Lake Cowichan held a naming ceremony for the new town square on Oct. 31. Members from the Lake Cowichan First Nations group and Town Council were present for the ceremony. The official opening of the square will likely be held in the spring, but the square is now open for public use. The name loosely translates to 'people by the lake.'

Lake Cowichan held naming ceremony for new town square Oct. 31

Lake Cowichan held naming ceremony for new town square on Oct. 31.

Oct. 31 marked the official naming ceremony of Lake Cowichan’s new town square, which Mother Nature complemented by providing both sunshine and a rainbow.

A group of about 25 people including the mayor, town council, tribal council, the Lake Cowichan First Nations tribe and other spectators, gathered at Ts’uubaa-asatx Square, named by the Lake Cowichan First Nations tribe.

“The choice of the name was where we come from. We called it Ts’uubaa-asatx, the people from the front of the lake, by the rivers, by the streams. It shows that we’re the people living by the lake,” said Chief Cyril Livingstone.

The naming ceremony was intentionally kept simple, as the official opening ceremony will wait for official completion of the square and attendance by all stakeholders.

Livingstone blessed the square with a prayer and later expressed his pleasure with the event.

“It’s a good feeling because we’ve been working with the town for quite a few years now. It’s good to have a working relationship with the Town of Lake Cowichan,” said Livingstone.
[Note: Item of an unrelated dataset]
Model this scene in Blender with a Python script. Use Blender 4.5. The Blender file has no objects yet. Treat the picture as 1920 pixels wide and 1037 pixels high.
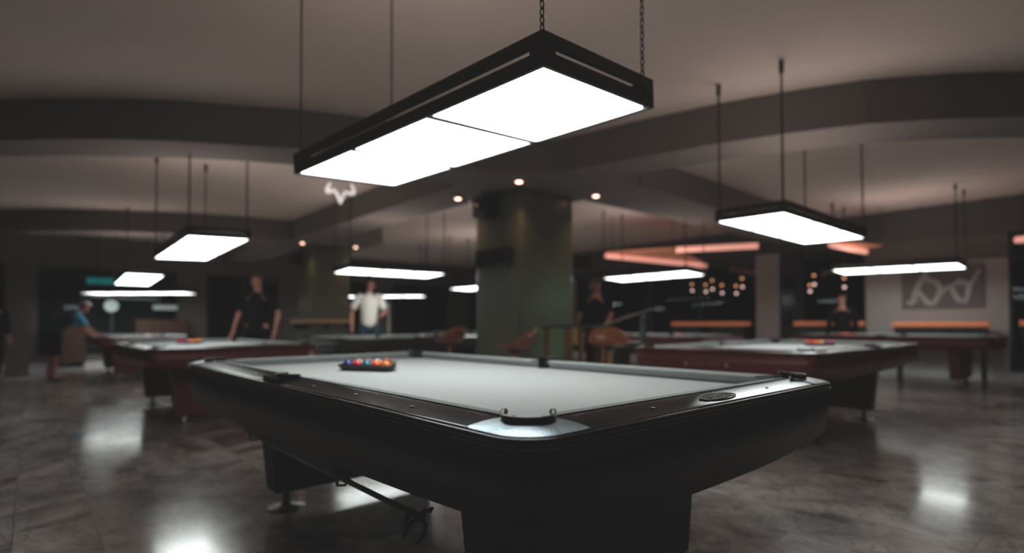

Tribal member Aaron Hamilton shared that about six months ago, the tribe began looking to work with the municipality to create a symbol of the Lake Cowichan First Nations tribe within town, since there was nothing at that point. Town council responded by suggesting the square would be named for the tribe.

“We were blown away,” said Hamilton.

Mayor Ross Forrest thanked the Lake Cowichan tribe who came up with the name for the square.

“Council and the Town of Lake Cowichan are very proud of our Lake Cowichan First Nations and the name that they’ve come up with because it represents especially our First Nations but also all the people of Lake Cowichan. It’s a perfect, fitting name for our community and we’re thrilled to have this name.”

Additional signs are planned for the square which will include the phonetic pronunciation of the word as well as it’s meaning.

The mayor mentioned that while this was not the official opening of the square, which he suggested might be next spring, it is now open for use and townspeople are welcome to submit applications to host events such as a weekly market in the square.